> There is no reason for the Baltic Sea to be the "Baltic Sea"
or for South America to be "South America" - this is an example
of English imperialism.

Mostly British Imperialism, almost every town in the U.S. has
a namesake in the UK - if you look at nautical charts, Spanish
dominates. History has happened. But I digress.

There is a 'reason'. Toponyms at all levels are established
by naming authorities and conventions at from the village
to the international level, for all sorts of domains. The
key point is, the locality decides, not outsiders - there
is no rationalization for you to give any name preference
until you have consulted with them and documented that
cooperation. Otherwise you are just using OSM as a
platform for your own flavor of 'techno-imperialism'.

Fluent bilingual persons are 43% of world population,
and trilingual are13% of world population - and many,
many more have a minimal ability, less than fluent. You
should do some serious study of the geography of
languages. Notably, administrative boundaries have
almost no relation to language prevalence areas.

Also, you seem to have a deep fundamental misconception
about what a 'tag' really is. OSM is a *software* system. While
a tag and it's values superficially resembles a piece of
natural language, and can appear as a label, that is a
coincidence. In the software system they are no different
than commands in a computer language - 'forest' causes
green shade in an area. The effect of your suggestion is
essentially the same as having a unique Polish version
of Python and expecting every other developer to 'look it
up and translate' when encountering your code:

dla xw zakresie(0, 3):
    wydrukować("Jesteśmy na czas",xw ))
Without at least one common lexicon to crosswalk from,
whether it's English or Chinese, the whole thing breaks.

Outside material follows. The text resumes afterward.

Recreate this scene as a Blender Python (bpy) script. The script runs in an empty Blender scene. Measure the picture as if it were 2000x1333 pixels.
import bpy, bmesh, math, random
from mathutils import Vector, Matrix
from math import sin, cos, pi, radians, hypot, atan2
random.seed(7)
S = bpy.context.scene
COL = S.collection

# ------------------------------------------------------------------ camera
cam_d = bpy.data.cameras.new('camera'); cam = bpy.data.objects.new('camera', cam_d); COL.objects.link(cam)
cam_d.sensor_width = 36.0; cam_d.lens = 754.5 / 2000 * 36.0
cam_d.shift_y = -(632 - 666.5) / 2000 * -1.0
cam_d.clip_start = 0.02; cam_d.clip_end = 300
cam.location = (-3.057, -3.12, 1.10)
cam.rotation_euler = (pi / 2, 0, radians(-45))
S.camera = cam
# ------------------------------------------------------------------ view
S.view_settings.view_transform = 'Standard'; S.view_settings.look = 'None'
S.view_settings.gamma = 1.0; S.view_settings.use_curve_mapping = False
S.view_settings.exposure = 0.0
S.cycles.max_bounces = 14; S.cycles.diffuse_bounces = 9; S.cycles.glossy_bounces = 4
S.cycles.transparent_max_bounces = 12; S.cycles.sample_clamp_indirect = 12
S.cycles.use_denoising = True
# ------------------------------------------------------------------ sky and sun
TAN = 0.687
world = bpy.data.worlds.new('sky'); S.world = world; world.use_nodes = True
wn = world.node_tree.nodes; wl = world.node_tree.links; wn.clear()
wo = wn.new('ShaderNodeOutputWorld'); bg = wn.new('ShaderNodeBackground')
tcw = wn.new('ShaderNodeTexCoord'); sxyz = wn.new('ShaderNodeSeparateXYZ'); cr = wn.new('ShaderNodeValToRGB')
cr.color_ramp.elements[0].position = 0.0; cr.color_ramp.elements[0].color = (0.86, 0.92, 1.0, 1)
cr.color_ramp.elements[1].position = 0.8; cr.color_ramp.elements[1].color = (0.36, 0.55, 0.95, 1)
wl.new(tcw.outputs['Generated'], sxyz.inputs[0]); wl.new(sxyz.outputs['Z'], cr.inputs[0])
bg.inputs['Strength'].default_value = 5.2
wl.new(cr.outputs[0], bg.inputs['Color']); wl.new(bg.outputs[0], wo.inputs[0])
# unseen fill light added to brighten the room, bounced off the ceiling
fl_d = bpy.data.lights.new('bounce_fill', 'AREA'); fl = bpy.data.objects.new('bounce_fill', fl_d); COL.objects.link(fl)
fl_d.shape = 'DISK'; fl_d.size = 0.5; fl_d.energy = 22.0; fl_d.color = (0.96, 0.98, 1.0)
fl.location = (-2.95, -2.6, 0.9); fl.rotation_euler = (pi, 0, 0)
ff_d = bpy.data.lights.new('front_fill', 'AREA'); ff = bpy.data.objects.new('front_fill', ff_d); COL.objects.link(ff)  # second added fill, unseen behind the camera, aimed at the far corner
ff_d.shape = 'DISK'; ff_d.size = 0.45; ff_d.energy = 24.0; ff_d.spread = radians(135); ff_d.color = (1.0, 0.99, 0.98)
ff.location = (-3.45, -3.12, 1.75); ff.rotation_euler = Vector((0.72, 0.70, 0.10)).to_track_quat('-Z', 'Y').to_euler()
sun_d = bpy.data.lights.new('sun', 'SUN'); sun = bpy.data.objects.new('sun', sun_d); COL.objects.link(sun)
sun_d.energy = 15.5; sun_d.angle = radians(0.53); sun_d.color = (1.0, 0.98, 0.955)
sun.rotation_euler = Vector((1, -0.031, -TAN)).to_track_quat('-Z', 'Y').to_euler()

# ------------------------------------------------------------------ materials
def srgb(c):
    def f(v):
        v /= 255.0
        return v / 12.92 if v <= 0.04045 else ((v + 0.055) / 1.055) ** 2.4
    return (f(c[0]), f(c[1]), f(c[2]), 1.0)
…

> Any data will not be lost - programs will be able to extract the
desired name from the tags name:en, name:pl, etc., Wikipedia
links will be available via Wikidata.

Data is lost. You are making a huge assumption that
all transformations are equivalent and reversible. With
toponyms, they are absolutely not. Before you under
take this project read https://tinyurl.com/yhdph2cn and,
( why not? ) the Toponymy Training Manual From the
United Nations Group of Experts on Geographical
Names, Department of Economic and Social Affairs.
https://tinyurl.com/yjhpgsqa  If you don't read these, I
assume the proposal is just 'theater'.

Your Wikidata suggestion is fails on the basis of
synchronization. What mechanism alerts an
OSM consumer that a Wikidata entry has changed?

There aren't any 'neutral' natural languages. They
have many roots, continually incorporate words
from other languages, and some die off.